Thursday, April 26, 2007

traitor

Jahan Ramazani argues that the wounds of Plunkett, Philoctete, Achille, Hector, Helen, and even Walcott himself show that Walcott is a poet of affliction despite Walcott’s desires to the contrary (405-406).[1] Walcott departs from other “third world” poets because he universalizes the “wound” crossing racial and cultural boundaries. He is often criticized as devaluing the genuine ills of slavery and colonialism in order to appeal to a wider, western audience.

“Is Walcott, a poet of cross-cultural affliction, a “fortunate traveler” of transnational trope? Because he sets this politically loaded metaphor spinning, does he irresponsibly confound distinctions between colonizer and colonized, oppressor and oppressed? How can this cross-racializing of the wound be reconciled with the asymmetrical suffering that marks colonialism and post colonialism, let alone slavery? (415).[2]

Ramazani then answers these questions by saying, “…for Walcott, the greater falsification would lie in an aesthetic separatism blind to the webbed history of the Caribbean, of his ancestors, and of his imagination and hostile to the cross-racial and cross-historical identifications the New World offers” (415).[3]

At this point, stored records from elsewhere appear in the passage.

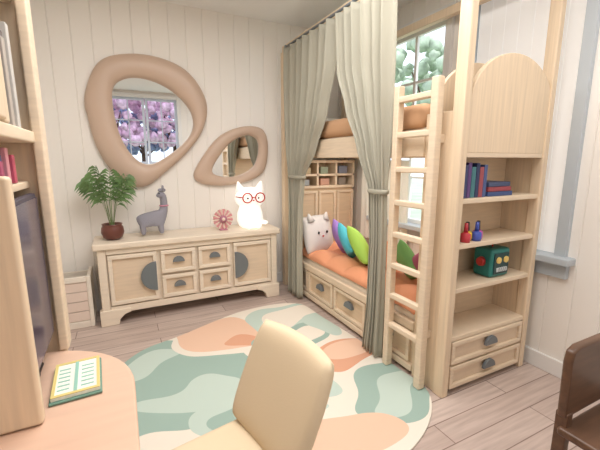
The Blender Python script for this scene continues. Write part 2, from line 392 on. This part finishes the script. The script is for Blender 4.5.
# ---------- wooden crate beside dresser
e=empty('wooden_crate');a,b_=-.70,-.31
CRW=nmat('crate_wood',(236,226,212),.55,var=.05,vscale=(5,5,40))
boxes('frame',[(a,a+.035,3.58,3.615,0,.48),(b_-.035,b_,3.58,3.615,0,.48),(a,a+.035,3.885,3.92,0,.48),(b_-.035,b_,3.885,3.92,0,.48),(a+.035,b_-.035,3.58,3.61,.43,.48),(a+.035,b_-.035,3.58,3.61,.0,.06),(a,a+.03,3.615,3.885,.43,.48),(b_-.03,b_,3.615,3.885,.43,.48),(a,a+.03,3.615,3.885,0,.06),(b_-.03,b_,3.615,3.885,0,.06)],CRW,e,.005)
boxes('front_slats',[(a+.035,b_-.035,3.592,3.606,.065+.092*i,.065+.092*i+.086) for i in range(4)],nmat('crate_slat',(232,212,198),.6),e,.003)
boxes('side_slats',[(xx,xx+.012,3.615,3.885,.065+.092*i,.065+.092*i+.086) for i in range(4) for xx in(a+.008,b_-.02)],CRW,e,.003)
box('base',a+.03,b_-.03,3.615,3.885,.02,.04,CRW,e,.002)
box('back',a+.035,b_-.035,3.895,3.91,.06,.45,CRW,e,.002)
# ---------- bunk bed
e=empty('bunk_bed')
BX0,BX1=1.72,2.56; SY0,SY1=1.42,1.70; BY1=3.86
for nm,(xa,xb,ya,yb) in {'front_post':(BX0,BX0+.055,SY0,SY0+.08),'wall_post':(BX1-.05,BX1+.0,SY0,SY0+.075),'far_post':(BX0-.03,BX0+.05,BY1-.08,BY1),'far_wall_post':(BX1-.06,BX1,BY1-.08,BY1)}.items():
    box(nm,xa,xb,ya,yb,0,2.66,WOODV,e,.008)
box('canopy_rail_front',BX0-.01,BX0+.06,SY0,BY1,2.66,2.73,WOODV,e)
box('canopy_rail_wall',BX1-.06,BX1,SY0,BY1,2.66,2.73,WOODV,e)
box('canopy_rail_near',BX0+.06,BX1-.06,SY0,SY0+.07,2.66,2.73,WOODV,e)
box('canopy_rail_far',BX0+.06,BX1-.06,BY1-.07,BY1,2.66,2.73,WOODV,e)
box('tower_side_left',BX0+.01,BX0+.05,SY0+.07,SY1,0,1.78,WOODV,e)
box('tower_side_right',BX1-.04,BX1-.005,SY0+.02,SY1,0,1.78,WOODV,e)
box('tower_back',BX0+.05,BX1-.04,SY1-.02,SY1,0,1.60,WOODIN,e)
SH=(.40,.72,1.0,1.275,1.545)
for i,zz in enumerate(SH):
    box('tower_shelf_%d'%i,BX0+.05,BX1-.04,SY0+.012,SY1-.02,zz-.03,zz,WOOD,e,.004)
cx=(BX0+.055+BX1)/2-.0;R_=(BX1-BX0-.055)/2
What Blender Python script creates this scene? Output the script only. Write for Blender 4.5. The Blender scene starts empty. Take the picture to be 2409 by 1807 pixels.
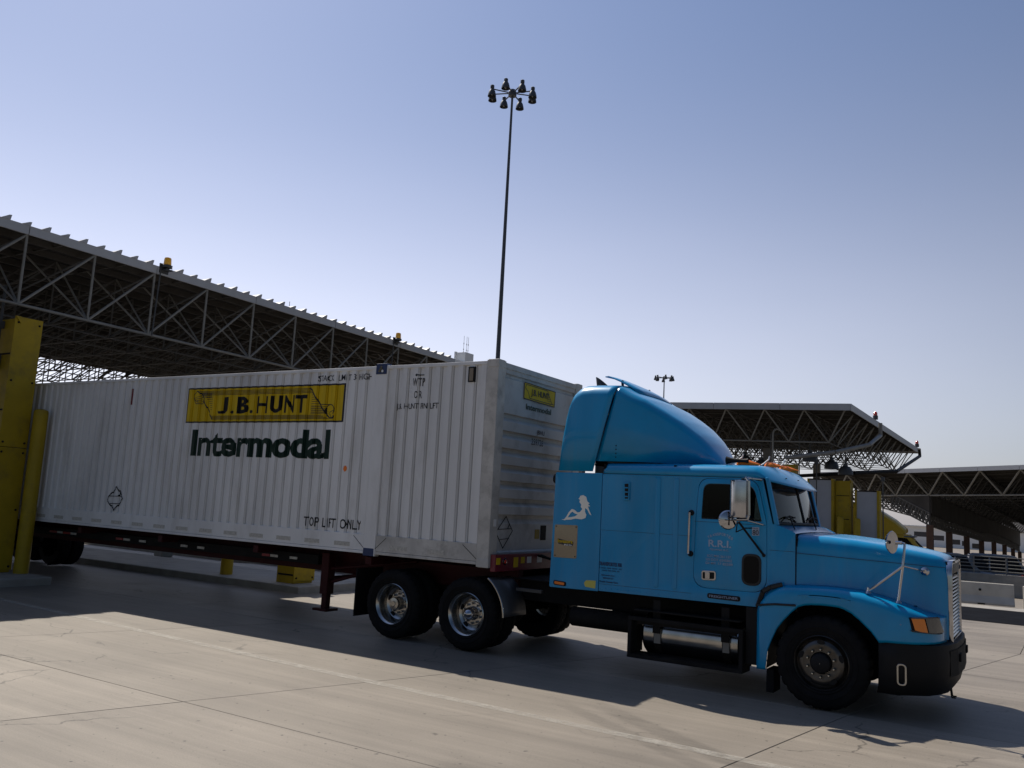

By writing for a reader that is both Caribbean and decidedly not-Caribbean, by cross-racializing the “wound” of history, is Walcott an in-authentic representation of his people or an advocate for the humanity in both victim and victimizer?

“Like Philoctete’s wound, this language carries its cure” (Walcott 323).[4]

“The English language is nobody’s special property. It is the property of the imagination: it is the property of the language itself” (Hamner 73).[5] ---Derek Walcott



[1] Ramazani, Jahan. “The Wound of History: Walcott’s Omeros and the Postcolonial Poetics of Affliction.” PMLA 112.3 (1997), 405-417.

[2] Ibid.

[3] Ibid.

[4] Walcott, Derek. Omeros. New York: Farrar, Straus, & Giroux, 1990.

[5] Hamner, Robert D., ed. Critical Perspectives on Derek Walcott. Washington, D.C.: Three Continents Press, Inc., 1993. This is a quote from the essay, “The Art of Poetry” that Walcott wrote in 1986.